== Information shown ==
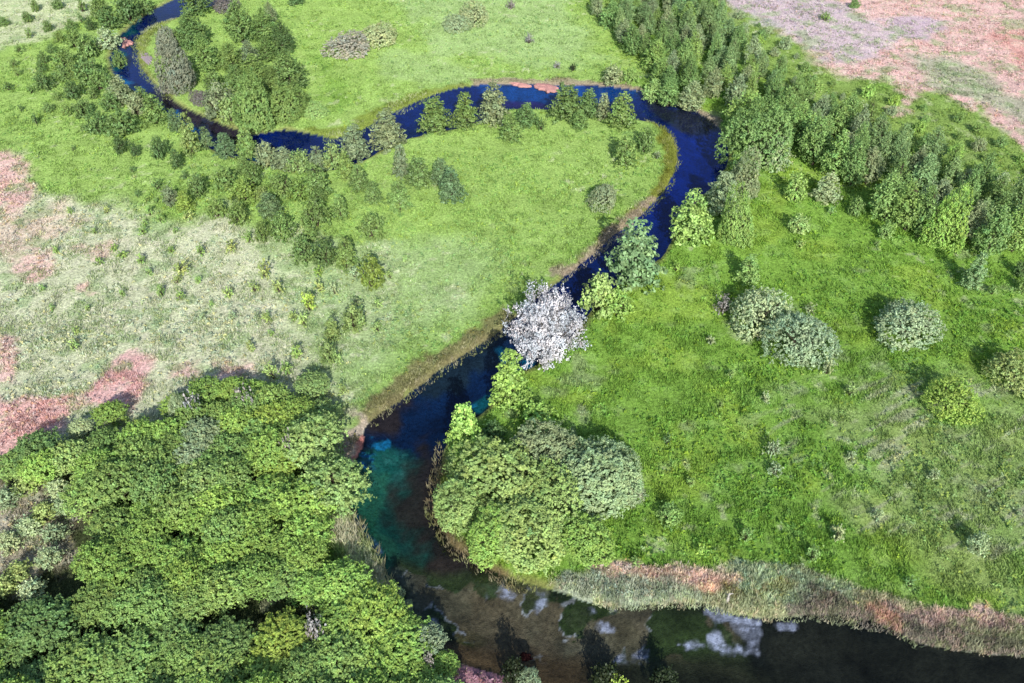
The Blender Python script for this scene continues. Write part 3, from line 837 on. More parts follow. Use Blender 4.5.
# upper meadow
for a, lb in [((379, 30, 50, 36, 'dome', 'pale'), 'pale green dome shrub in the upper meadow, joined to a grey twiggy shrub'),
              ((350, 39, 60, 46, 'dome', 'ash'), 'low ash-grey shrub in the upper meadow, joined to the pale dome shrub'),
              ((457, 17, 35, 27, 'dome', 'silv'), 'small grey dome shrub in front of a bigger pale one, upper meadow'),
              ((474, 5, 28, 32, 'dome', 'pale'), 'pale dome shrub behind the small grey dome shrub, upper meadow'),
              ((511, 0, 10, 10, 'twig', 'purp'), 'tiny violet shrub at the top edge of the upper meadow'),
              ((529, 34, 44, 9, 'twig', 'purp'), 'tiny violet shrub alone in the pale grass of the upper meadow'),
              ((557, 62, 69, 8, 'twig', 'purp'), 'tiny greyish shrub beside a dark one, above the far bank'),
              ((573, 64, 72, 8, 'twig', 'dark'), 'tiny dark shrub in the meadow above the far bank'),
              ((296, -3, 6, 16, 'bush', 'dgrn'), 'dark bush at the top edge right of the wood in the river loop'),
              ((613, 66, 86, 22, 'bush', 'grey'), 'pale leafy tree on the far bank, left one of a touching pair'),
              ((630, 69, 84, 16, 'bush', 'grn'), 'smaller leafy tree on the far bank, right one of a touching pair'),
              ((562, 79, 86, 7, 'sap', 'dgrn'), 'tiny dark sapling on the far bank beside the pink mat'),
              ((316, 104, 121, 24, 'dome', 'lite'), 'cream-green shrub at the right foot of the wood in the river loop')]:
    plant(*a, 'x', label=lb)

# trees on the tongue of land inside the river bend
for a in [(436, 97, 133, 34, 'alder', 'grn'), (466, 95, 131, 28, 'alder', 'grn'), (494, 86, 127, 33, 'alder', 'grey'), (511, 116, 143, 23, 'alder', 'grn'),
          (526, 105, 128, 24, 'alder', 'mid'), (541, 119, 131, 10, 'sap', 'mid'), (389, 112, 152, 34, 'alder', 'grey'), (356, 124, 159, 30, 'alder', 'grey'),
          (567, 88, 122, 36, 'alder', 'mid'), (588, 92, 119, 26, 'alder', 'mid'), (579, 111, 130, 19, 'alder', 'grn'), (603, 95, 121, 16, 'alder', 'grey'),
          (621, 97, 131, 30, 'alder', 'grn'), (644, 129, 155, 21, 'bush', 'grn'), (625, 135, 168, 27, 'alder', 'grn'), (603, 180, 213, 34, 'dome', 'pale'),
          (657, 152, 160, 8, 'sap', 'grey'), (402, 147, 179, 19, 'alder', 'grey'), (419, 159, 190, 27, 'alder', 'mid'), (441, 160, 186, 22, 'alder', 'blue'),
          (452, 170, 204, 28, 'alder', 'blue'), (400, 184, 214, 26, 'alder', 'grn'), (374, 183, 205, 19, 'alder', 'mid'), (360, 167, 194, 20, 'alder', 'mid'),
          (347, 154, 181, 20, 'alder', 'grn')]:
    plant(*a, 'tongue')

# row along the near bank of the left reach
for a in [(248, 124, 158, 19, 'alder', 'grn'), (227, 133, 158, 21, 'alder', 'blue'), (207, 127, 148, 14, 'alder', 'blue'), (193, 116, 156, 22, 'alder', 'lite'),
          (267, 142, 168, 22, 'bush', 'grey'), (285, 147, 171, 22, 'alder', 'grey'), (300, 150, 174, 23, 'bush', 'lite'), (318, 145, 170, 20, 'alder', 'grey'),
          (335, 141, 169, 23, 'bush', 'lite'), (177, 110, 133, 15, 'alder', 'blue'), (157, 97, 126, 28, 'alder', 'grn'), (138, 91, 117, 18, 'bush', 'grey'),
          (123, 79, 107, 25, 'alder', 'grey'), (112, 94, 112, 19, 'bush', 'mid'), (144, 88, 108, 16, 'alder', 'grn')]:
    plant(a[0], a[1], a[2], a[3] * 1.05, a[4], a[5], 'left bank')

# scattered trees between the left bank and the pale field
for a in [(318, 169, 199, 27, 'alder', 'grn'), (301, 181, 202, 21, 'bush', 'brt'), (283, 177, 199, 27, 'bush', 'grn'), (255, 166, 187, 19, 'bush', 'grn'),
          (245, 161, 175, 15, 'alder', 'grn'), (226, 170, 190, 25, 'bush', 'grn'), (245, 182, 205, 28, 'bush', 'brt'), (199, 175, 197, 18, 'bush', 'mid'),
          (271, 197, 219, 24, 'alder', 'blue'), (218, 202, 219, 18, 'bush', 'grn'), (240, 206, 226, 22, 'bush', 'grn'), (317, 203, 230, 27, 'bush', 'grn'),
          (341, 198, 221, 17, 'alder', 'grn'), (283, 217, 242, 25, 'bush', 'grn'), (264, 224, 242, 17, 'bush', 'grn'), (310, 229, 243, 17, 'alder', 'grn'),
          (372, 216, 241, 24, 'bush', 'grn'), (306, 234, 264, 23, 'bush', 'mid'), (326, 241, 266, 24, 'bush', 'mid'), (347, 242, 268, 24, 'alder', 'grn'),
          (372, 259, 289, 26, 'bush', 'ygrn'), (354, 307, 333, 26, 'bush', 'lite'), (161, 140, 159, 17, 'bush', 'dgrn'), (178, 152, 168, 13, 'alder', 'dgrn'),
          (122, 139, 153, 13, 'bush', 'dgrn'), (136, 142, 156, 10, 'bush', 'dgrn'), (172, 188, 205, 15, 'bush', 'grey'), (186, 193, 211, 18, 'alder', 'ygrn'),
          (320, 190, 204, 15, 'bush', 'grn'), (262, 190, 202, 14, 'bush', 'lite'), (328, 345, 364, 20, 'bush', 'lite'), (333, 322, 341, 16, 'alder', 'lite')]:
    plant(a[0], a[1] - 2, a[2] + 1, a[3] * 1.08, a[4], a[5], 'left slope')

# saplings on the pale field
for a in [(249, 232, 244, 11, 'mid'), (232, 241, 254, 13, 'olive'), (202, 243, 257, 9, 'mid'), (266, 260, 279, 13, 'olive'), (229, 287, 299, 11, 'grn'), (255, 282, 293, 10, 'olive'),
          (279, 281, 294, 14, 'olive'), (320, 280, 293, 13, 'olive'), (335, 284, 295, 10, 'grey'), (319, 266, 276, 10, 'brt'), (310, 292, 313, 15, 'ygrn'), (304, 313, 327, 12, 'lite'),
          (294, 312, 323, 10, 'lite'), (378, 323, 334, 11, 'lite'), (378, 298, 308, 10, 'lite'), (297, 346, 360, 14, 'mid'), (268, 313, 324, 9, 'lite'), (258, 312, 321, 7, 'grey'),
          (272, 329, 337, 6, 'mid'), (355, 267, 279, 13, 'grey'), (356, 298, 307, 9, 'grey'), (203, 313, 321, 8, 'grey'), (233, 311, 321, 8, 'grey'), (253, 344, 353, 7, 'olive'),
          (123, 251, 259, 11, 'mid'), (142, 254, 265, 9, 'mid'), (100, 256, 266, 9, 'mid'), (150, 267, 276, 9, 'grn'), (182, 263, 275, 18, 'olive'), (162, 285, 297, 10, 'mid'),
          (181, 290, 301, 9, 'mid'), (178, 276, 284, 11, 'olive'), (123, 289, 297, 6, 'mid'), (53, 303, 311, 6, 'mid'), (75, 340, 351, 11, 'grn'), (77, 327, 335, 9, 'grn'),
          (266, 312, 322, 9, 'olive'), (250, 341, 351, 8, 'olive'), (287, 361, 376, 11, 'mid'), (273, 363, 381, 15, 'grn'), (43, 284, 291, 6, 'mid'), (57, 246, 254, 8, 'mid'),
          (158, 179, 190, 11, 'dgrn'), (189, 211, 222, 12, 'olive'), (185, 171, 180, 7, 'dgrn'), (138, 189, 197, 7, 'dgrn'), (133, 166, 173, 7, 'dgrn'), (150, 203, 216, 8, 'mid'),
          (162, 214, 224, 10, 'mid'), (144, 227, 236, 9, 'mid'), (145, 219, 227, 6, 'mid'), (156, 197, 204, 6, 'mid'), (71, 206, 214, 6, 'mid'), (107, 201, 213, 6, 'olive'),
          (74, 145, 151, 5, 'dgrn'), (147, 196, 203, 7, 'mid'), (115, 244, 252, 8, 'mid'), (340, 355, 365, 10, 'lite'), (390, 270, 279, 9, 'lite'), (405, 255, 263, 8, 'lite'), (343, 385, 396, 10, 'lite'), (212, 300, 306, 5, 'mid'), (199, 276, 284, 8, 'mid'), (88, 305, 311, 6, 'grn'), (172, 246, 254, 8, 'mid'), (176, 228, 234, 6, 'mid'), (95, 228, 234, 5, 'mid')]:
    plant(a[0], a[1], a[2], a[3], 'sap', {'mid': 'grn', 'grn': 'lite'}.get(a[4], a[4]), 'pale field')

# bushes of the upper left bank
for a in [(46, 73, 91, 19, 'dgrn'), (75, 82, 100, 20, 'dgrn'), (100, 113, 136, 25, 'mid'), (124, 112, 138, 33, 'mid'), (84, 100, 119, 21, 'mid'), (93, 57, 86, 33, 'mid'),
          (67, 50, 71, 23, 'grn'), (66, 67, 81, 21, 'mid'), (52, 44, 54, 10, 'mid'), (49, 21, 32, 10, 'grn'), (92, 18, 31, 12, 'dgrn'), (58, -1, 10, 13, 'mid'),
          (83, -1, 13, 9, 'grn'), (82, 14, 23, 8, 'mid'), (102, 0, 19, 21, 'grn'), (111, 11, 31, 23, 'mid'), (130, -5, 23, 28, 'dgrn'), (146, -6, 14, 17, 'mid'),
          (110, 30, 51, 25, 'pale'), (90, 35, 59, 25, 'mid'), (75, 29, 49, 19, 'grn'), (94, 87, 99, 11, 'mid'), (109, 72, 91, 13, 'mid'), (101, 70, 92, 20, 'grn'),
          (45, 52, 64, 11, 'mid'), (42, 62, 73, 10, 'mid'), (55, 72, 79, 8, 'mid'), (37, 114, 125, 8, 'dgrn'), (9, 82, 91, 9, 'mid'), (49, 102, 113, 10, 'mid'),
          (68, 104, 116, 11, 'grn'), (29, 12, 23, 12, 'grn'), (30, 29, 39, 8, 'grn'), (5, 17, 27, 11, 'grn'), (36, 1, 12, 10, 'grn'), (20, 45, 54, 9, 'grn'), (60, 32, 44, 12, 'grn'),
          (120, 48, 66, 14, 'mid'), (78, 62, 80, 16, 'grn'), (32, 85, 94, 9, 'grn'), (58, 92, 101, 10, 'grn'), (18, 68, 77, 8, 'grn'), (22, 105, 112, 7, 'mid'), (72, 20, 32, 12, 'mid'),
          (15, 60, 68, 8, 'mid'), (84, 124, 132, 8, 'mid')]:
    plant(a[0], a[1], a[2], a[3], 'bush' if a[3] > 9 else 'sap', a[4], 'upper left')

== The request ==
Leave the pictures out and please restate exactly the lines running from the start of the material through the one with "plant(*a, 'x', label=lb)".

== Solved problem ==
The Blender Python script for this scene continues. Write part 3, from line 837 on. More parts follow. Use Blender 4.5.
# upper meadow
for a, lb in [((379, 30, 50, 36, 'dome', 'pale'), 'pale green dome shrub in the upper meadow, joined to a grey twiggy shrub'),
              ((350, 39, 60, 46, 'dome', 'ash'), 'low ash-grey shrub in the upper meadow, joined to the pale dome shrub'),
              ((457, 17, 35, 27, 'dome', 'silv'), 'small grey dome shrub in front of a bigger pale one, upper meadow'),
              ((474, 5, 28, 32, 'dome', 'pale'), 'pale dome shrub behind the small grey dome shrub, upper meadow'),
              ((511, 0, 10, 10, 'twig', 'purp'), 'tiny violet shrub at the top edge of the upper meadow'),
              ((529, 34, 44, 9, 'twig', 'purp'), 'tiny violet shrub alone in the pale grass of the upper meadow'),
              ((557, 62, 69, 8, 'twig', 'purp'), 'tiny greyish shrub beside a dark one, above the far bank'),
              ((573, 64, 72, 8, 'twig', 'dark'), 'tiny dark shrub in the meadow above the far bank'),
              ((296, -3, 6, 16, 'bush', 'dgrn'), 'dark bush at the top edge right of the wood in the river loop'),
              ((613, 66, 86, 22, 'bush', 'grey'), 'pale leafy tree on the far bank, left one of a touching pair'),
              ((630, 69, 84, 16, 'bush', 'grn'), 'smaller leafy tree on the far bank, right one of a touching pair'),
              ((562, 79, 86, 7, 'sap', 'dgrn'), 'tiny dark sapling on the far bank beside the pink mat'),
              ((316, 104, 121, 24, 'dome', 'lite'), 'cream-green shrub at the right foot of the wood in the river loop')]:
    plant(*a, 'x', label=lb)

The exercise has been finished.